The principal repayment of a bond issue can call for either (1) the total principal to be repaid at maturity or (2) the principal repaid over the life of the bond. In the latter case, there is a schedule of principal repayments. This schedule is called an amortization schedule. For amortizing securities, a measure called the weighted average life or simply average life of a security is computed.
 
Embedded Options
 
It is common for a bond issue to include a provision in the indenture that gives either the bondholder and/or the issuer an option to take some action against the other party. The most common type of option embedded in a bond is a call provision. This provision grants the issuer the right to retire the debt, fully or partially, before the scheduled maturity date. An issue with a put provision included in the indenture grants the bondholder the right to sell the issue back to the issuer at par value on designated dates.
 
A convertible bond is an issue giving the bondholder the right to exchange the bond for a specified number of shares of common stock. An exchangeable bond allows the bondholder to exchange the issue for a specified number of common stock shares of a corporation different from the issuer of the bond.
 
Describing a Bond Issue
 
There are hundreds of thousands of bonds issues. Most securities are identified by a nine character (letters and numbers) CUSIP number.

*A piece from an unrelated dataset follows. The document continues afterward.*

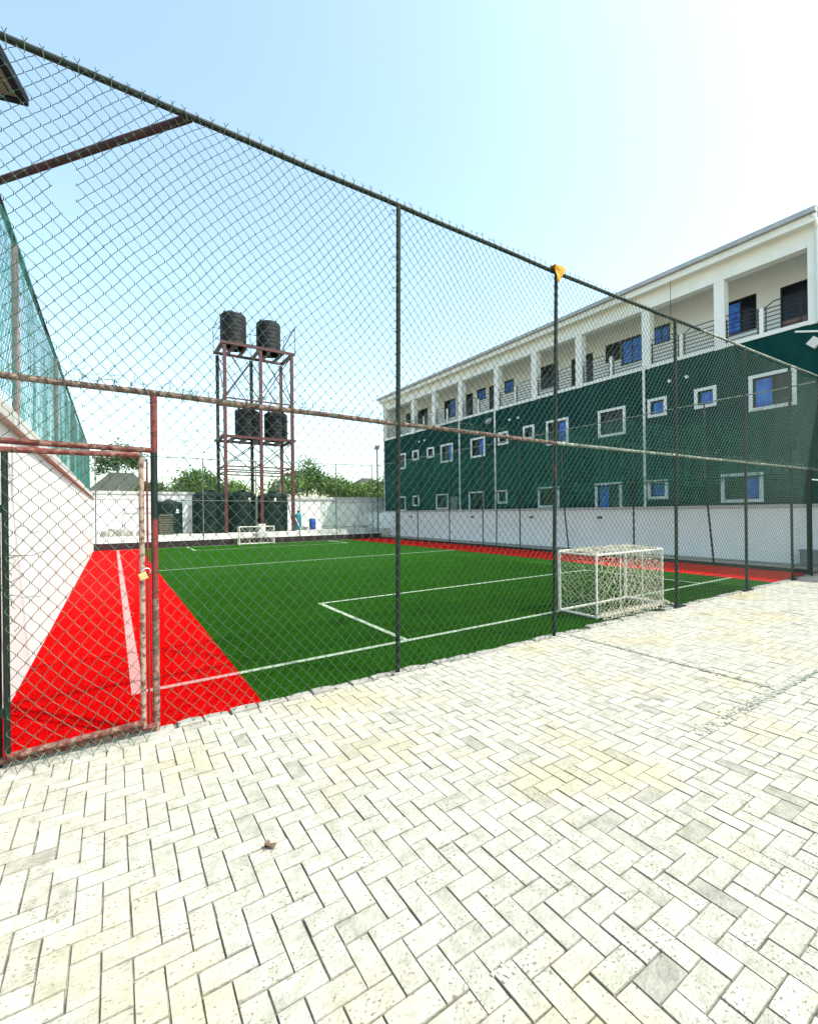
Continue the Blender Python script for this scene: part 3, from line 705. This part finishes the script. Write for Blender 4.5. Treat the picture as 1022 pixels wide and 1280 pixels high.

CUSIP stands for Committee on Uniform Security Identification Procedures. The first six characters identify the issuer: the corporation, government agency, or municipality. The next two characters identify whether the issue is debt or equity and the issuer of the issue. The last character is simply a check character that allows for accuracy checking and is sometimes truncated or ignored. The CUSIP International Numbering System (CINS) is used to identify foreign securities and includes 12 characters.
 
RISKS ASSOCIATED WITH INVESTING IN BONDS
 
Bonds may expose an investor to one or more of the following risks: (1) interest-rate risk, (2) reinvestment risk, (3) call risk, (4) credit risk, (5) inflation risk, (6) exchange rate risk, (7) liquidity risk, (8) volatility risk, and (9) risk risk. In later chapters, other risks, such as yield curve risk, event risk, and tax risk, are also introduced.